Psychology in rugby and life is something I became very aware of whilst playing in Finland. In every game I played I was probably the smallest player and definitely the youngest. Being 11 stone in a league dominated by those over 15 stone and in some cases up to 25 stone, was difficult to adapt to, and I carried a lot of small injuries in every game, and this brings a mental challenge, but I was able to adapt and play every minute of every game, and I’m twice the player for doing so.
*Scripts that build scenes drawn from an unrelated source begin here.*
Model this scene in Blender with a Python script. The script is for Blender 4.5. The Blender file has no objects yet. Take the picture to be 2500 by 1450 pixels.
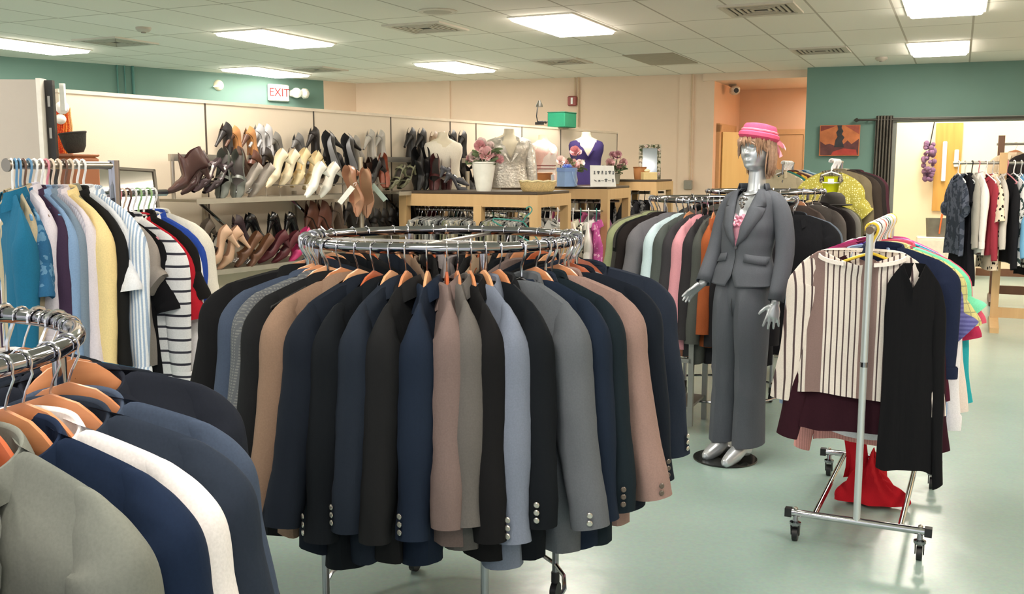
import bpy, math, random
from mathutils import Vector, Matrix
rnd = random.Random(7)
sc = bpy.context.scene
COL = sc.collection
PI = math.pi
sin, cos = math.sin, math.cos

# ---------------------------------------------------------------- camera
F = 2400.0; CAMH = 1.58; PITCH = math.atan(313 / F)
cd = bpy.data.cameras.new('camera'); cam = bpy.data.objects.new('camera', cd); COL.objects.link(cam)
cam.location = (0, 0, CAMH); cam.rotation_euler = (PI / 2 - PITCH, 0, 0)
cd.sensor_width = 36; cd.lens = 36 * F / 2500; cd.clip_start = 0.05; cd.clip_end = 100
sc.camera = cam
# ---------------------------------------------------------------- world, exposure
w = bpy.data.worlds.new('world'); sc.world = w; w.use_nodes = True
w.node_tree.nodes['Background'].inputs[0].default_value = (0.97, 0.98, 1.0, 1)
w.node_tree.nodes['Background'].inputs[1].default_value = 0.85
sc.view_settings.view_transform = 'Standard'; sc.view_settings.look = 'None'
sc.view_settings.gamma = 1; sc.view_settings.use_curve_mapping = False
sc.view_settings.exposure = 0.58
PANEL = 18.0            # emission of the troffer diffusers
# ---------------------------------------------------------------- pixel -> place helpers (2500 x 1450 frame)
def ray(px, py):
    a = (px - 1250) / F; b = -(py - 725) / F
    dy = cos(PITCH) + b * sin(PITCH); dz = -sin(PITCH) + b * cos(PITCH)
    return a / dy, dz / dy
def at(px, py, Y):
    a, b = ray(px, py); return Vector((a * Y, Y, CAMH + b * Y))
def hz(px, py, z):
    a, b = ray(px, py); t = (z - CAMH) / b; return Vector((a * t, t, z))
def onl(px, py, P, D):              # on the vertical plane through P along D
    a, b = ray(px, py); t = (P[0] * D[1] - P[1] * D[0]) / (a * D[1] - D[0]); return Vector((a * t, t, CAMH + b * t))
RA = math.radians(24.3)
U = Vector((sin(RA), cos(RA), 0)); V = Vector((cos(RA), -sin(RA), 0))   # room axes: into the depth / to the right
# ---------------------------------------------------------------- materials
def lin(c):
    c = c / 255.0
    return c / 12.92 if c <= 0.04045 else ((c + 0.055) / 1.055) ** 2.4
def rgb(h):
    if isinstance(h, str): h = (int(h[0:2], 16), int(h[2:4], 16), int(h[4:6], 16))
    return (lin(h[0]), lin(h[1]), lin(h[2]), 1)
_m = {}
def mat(h, rough=0.6, metal=0.0, var=0.06, nscale=20, bump=0.0, bscale=200, spec=0.5, emit=0, trans=0, alpha=1, coat=0, key=None):
    k = key or ('m', h, rough, metal, var, nscale, bump, bscale, spec, emit, trans, alpha, coat)
    if k in _m: return _m[k]
    m = bpy.data.materials.new('surface'); m.use_nodes = True; nt = m.node_tree; b = nt.nodes['Principled BSDF']
    c = rgb(h)
    b.inputs['Base Color'].default_value = c; b.inputs['Roughness'].default_value = rough; b.inputs['Metallic'].default_value = metal
    b.inputs['Specular IOR Level'].default_value = spec
    if coat: b.inputs['Coat Weight'].default_value = coat
    if trans: b.inputs['Transmission Weight'].default_value = trans
    if alpha < 1: b.inputs['Alpha'].default_value = alpha
    if emit:
        b.inputs['Emission Color'].default_value = c; b.inputs['Emission Strength'].default_value = emit
    if var or bump:
        tc = nt.nodes.new('ShaderNodeTexCoord')
        if var:
            n = nt.nodes.new('ShaderNodeTexNoise'); n.inputs['Scale'].default_value = nscale; n.inputs['Detail'].default_value = 3
            nt.links.new(tc.outputs['Object'], n.inputs['Vector'])
            mx = nt.nodes.new('ShaderNodeMix'); mx.data_type = 'RGBA'
            mx.inputs[6].default_value = tuple(max(0, v * (1 - 2 * var)) for v in c[:3]) + (1,)
            mx.inputs[7].default_value = tuple(min(1, v * (1 + 2 * var)) for v in c[:3]) + (1,)
            nt.links.new(n.outputs['Fac'], mx.inputs[0]); nt.links.new(mx.outputs[2], b.inputs['Base Color'])
        if bump:
            n2 = nt.nodes.new('ShaderNodeTexNoise'); n2.inputs['Scale'].default_value = bscale; n2.inputs['Detail'].default_value = 3
            nt.links.new(tc.outputs['Object'], n2.inputs['Vector'])
            bp = nt.nodes.new('ShaderNodeBump'); bp.inputs['Strength'].default_value = bump; bp.inputs['Distance'].default_value = 0.01
            nt.links.new(n2.outputs['Fac'], bp.inputs['Height']); nt.links.new(bp.outputs['Normal'], b.inputs['Normal'])
    _m[k] = m; return m
def fab(h, pat=None, h2=None, s=60.0, duty=0.0, var=0.06, h3=None, sheen=0.0):
    """woven cloth: fine melange, soft folds in the bump, optional pattern in object space"""
    k = ('f', h, pat, h2, s, duty, var, h3)
    if k in _m: return _m[k]
    m = bpy.data.materials.new('cloth'); m.use_nodes = True; nt = m.node_tree; L = nt.links; b = nt.nodes['Principled BSDF']
    b.inputs['Roughness'].default_value = 0.9; b.inputs['Specular IOR Level'].default_value = 0.15
    tc = nt.nodes.new('ShaderNodeTexCoord')
    n = nt.nodes.new('ShaderNodeTexNoise'); n.inputs['Scale'].default_value = 220; n.inputs['Detail'].default_value = 2
    L.new(tc.outputs['Object'], n.inputs['Vector'])
    def pair(c):
        mx = nt.nodes.new('ShaderNodeMix'); mx.data_type = 'RGBA'
        mx.inputs[6].default_value = tuple(v * (1 - 2.5 * var) for v in c[:3]) + (1,)
        mx.inputs[7].default_value = tuple(min(1, v * (1 + 2.5 * var)) for v in c[:3]) + (1,)
        L.new(n.outputs['Fac'], mx.inputs[0]); return mx.outputs[2]
    out = pair(rgb(h))
    def M(op, a, bb=None):
        x = nt.nodes.new('ShaderNodeMath'); x.operation = op
        for i, q in enumerate((a, bb)):
            if q is None: continue
            if isinstance(q, (int, float)): x.inputs[i].default_value = q
            else: L.new(q, x.inputs[i])
        return x.outputs[0]
    if pat:
        sp = nt.nodes.new('ShaderNodeSeparateXYZ'); L.new(tc.outputs['Object'], sp.inputs[0])
        X, Y, Z = sp.outputs
        if pat == 'v': fac = M('GREATER_THAN', M('SINE', M('MULTIPLY', M('ADD', X, M('MULTIPLY', Y, 0.6)), s)), duty)
        elif pat == 'h': fac = M('GREATER_THAN', M('SINE', M('MULTIPLY', Z, s)), duty)
        elif pat == 'plaid':
            fac = M('MAXIMUM', M('GREATER_THAN', M('SINE', M('MULTIPLY', Z, s)), duty), M('GREATER_THAN', M('SINE', M('MULTIPLY', M('ADD', X, Y), s)), duty))
        elif pat == 'dots':
            vo = nt.nodes.new('ShaderNodeTexVoronoi'); vo.inputs['Scale'].default_value = s; vo.inputs['Randomness'].default_value = 0.6
            L.new(tc.outputs['Object'], vo.inputs['Vector']); fac = M('LESS_THAN', vo.outputs['Distance'], duty or 0.3)
        elif pat == 'vv':
            q_ = M('ADD', X, M('MULTIPLY', Y, 0.3)); fac = M('GREATER_THAN', M('SINE', M('MULTIPLY', q_, s)), duty); wide = M('GREATER_THAN', M('SINE', M('MULTIPLY', M('ADD', q_, 0.02), s / 9)), .55)
        else:  # blotches
            n3 = nt.nodes.new('ShaderNodeTexNoise'); n3.inputs['Scale'].default_value = s; n3.inputs['Detail'].default_value = 2
            L.new(tc.outputs['Object'], n3.inputs['Vector']); fac = M('GREATER_THAN', n3.outputs['Fac'], duty or 0.55)
        mx = nt.nodes.new('ShaderNodeMix'); mx.data_type = 'RGBA'
        L.new(fac, mx.inputs[0]); L.new(out, mx.inputs[6]); L.new(pair(rgb(h2)), mx.inputs[7]); out = mx.outputs[2]
        if h3:
            mx = nt.nodes.new('ShaderNodeMix'); mx.data_type = 'RGBA'; L.new(wide, mx.inputs[0]); L.new(out, mx.inputs[6]); L.new(pair(rgb(h3)), mx.inputs[7]); out = mx.outputs[2]
    L.new(out, b.inputs['Base Color'])
    n2 = nt.nodes.new('ShaderNodeTexNoise'); n2.inputs['Scale'].default_value = 9; n2.inputs['Detail'].default_value = 4
    mp = nt.nodes.new('ShaderNodeMapping'); mp.inputs['Scale'].default_value = (1.6, 1.6, 0.5)
    L.new(tc.outputs['Object'], mp.inputs[0]); L.new(mp.outputs[0], n2.inputs['Vector'])
    bp = nt.nodes.new('ShaderNodeBump'); bp.inputs['Strength'].default_value = 0.35; bp.inputs['Distance'].default_value = 0.02
    L.new(n2.outputs['Fac'], bp.inputs['Height']); L.new(bp.outputs['Normal'], b.inputs['Normal'])
    _m[k] = m; return m
def wood(h, h2, rough=0.45, s=6.0, axis=2):
    k = ('w', h, h2, rough, s, axis)
    if k in _m: return _m[k]
    m = bpy.data.materials.new('wood'); m.use_nodes = True; nt = m.node_tree; L = nt.links; b = nt.nodes['Principled BSDF']
    tc = nt.nodes.new('ShaderNodeTexCoord'); mp = nt.nodes.new('ShaderNodeMapping')
    sc_ = [s * 6] * 3; sc_[axis] = s * 0.5; mp.inputs['Scale'].default_value = sc_
    n = nt.nodes.new('ShaderNodeTexNoise'); n.inputs['Scale'].default_value = 1.0; n.inputs['Detail'].default_value = 4
    mx = nt.nodes.new('ShaderNodeMix'); mx.data_type = 'RGBA'; mx.inputs[6].default_value = rgb(h); mx.inputs[7].default_value = rgb(h2)
    L.new(tc.outputs['Object'], mp.inputs[0]); L.new(mp.outputs[0], n.inputs['Vector']); L.new(n.outputs['Fac'], mx.inputs[0])
    L.new(mx.outputs[2], b.inputs['Base Color']); b.inputs['Roughness'].default_value = rough
    _m[k] = m; return m
CHROME = mat('9a9aa0', 0.09, 1.0, 0.0)
WIRE = mat('c8c8cc', 0.18, 1.0, 0.0)
STEEL = mat('a8a49c', 0.35, 1.0, 0.03)
BLACKP = mat('17171a', 0.45, 0, 0.03)
WHITEP = mat('f4f2ee', 0.35, 0, 0.0)
HANGW = wood('c98a60', 'a96a44', 0.35, 8, 0)
HANGW2 = wood('dba67c', 'bd8258', 0.35, 8, 0)
HANGW3 = wood('b8603a', '96482a', 0.22, 8, 0)
MAPLE = wood('d8b684', 'c6a070', 0.4, 4, 2)
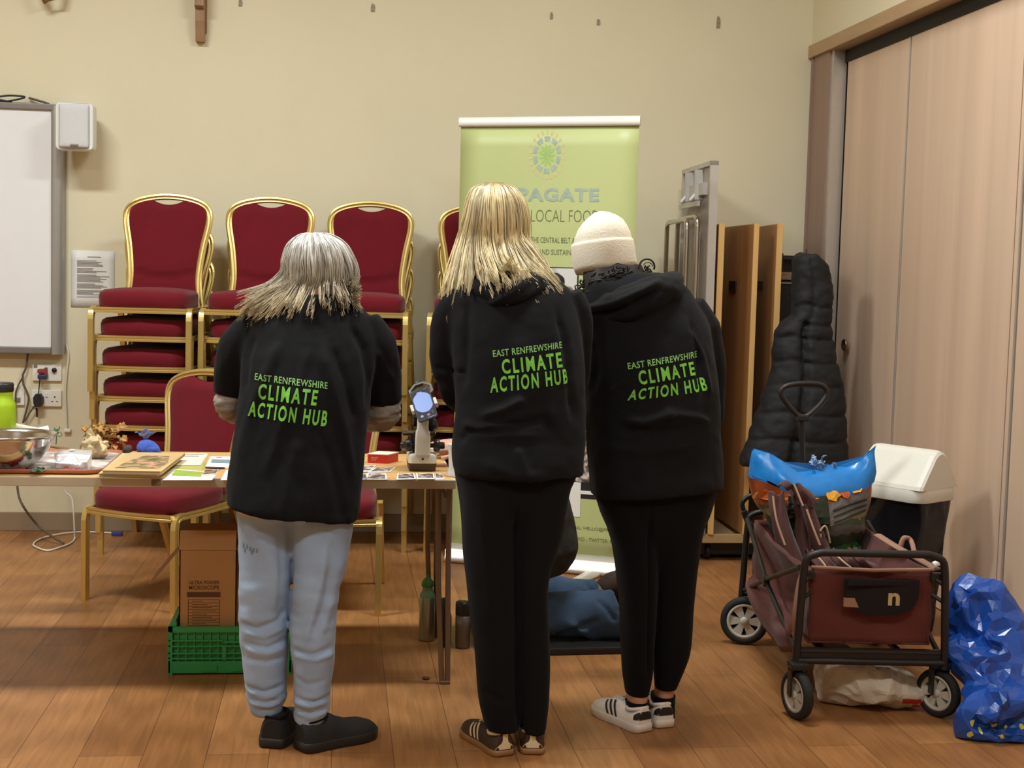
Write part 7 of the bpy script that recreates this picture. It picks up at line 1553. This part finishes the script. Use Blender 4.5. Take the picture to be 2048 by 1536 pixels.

There were many challenges. I had never been away from anyone I knew for more than around three days. I met very few people of my age also. Languages were never my forte, and they still aren’t – I picked up very few words. The culture is very different, listening to ‘Radio Suomi pop’ at work wasn’t a highlight. But I dealt with all of these challenges, big and small, and I’m happy I did so, and I can now give sound gap year advice to anyone interested.

I attended a national team training day near the end of my stay, having been added to the training squad, and I will now be considered for both 15s and 7s down the line, which is great.

I tried to keep this concise; I have many other stories to tell and interesting aspects to life in a strange country. As for what else I have planned for the coming year, I’ve been invited to play rugby 10s in Indonesia by my Kuopio teammate Evan Rees, for his side from New Zealand. I’m also looking at competing in Europe’s Toughest Mudder in June, a 12-hour overnight non-stop obstacle course race in mud, as well as some other adventures.

I must thank everyone at Kuopio rugby club, Jyväskylä rugby club, my extended family, and King’s College for the Micheal Baker Young Traveller Award that helped immensely toward covering various costs.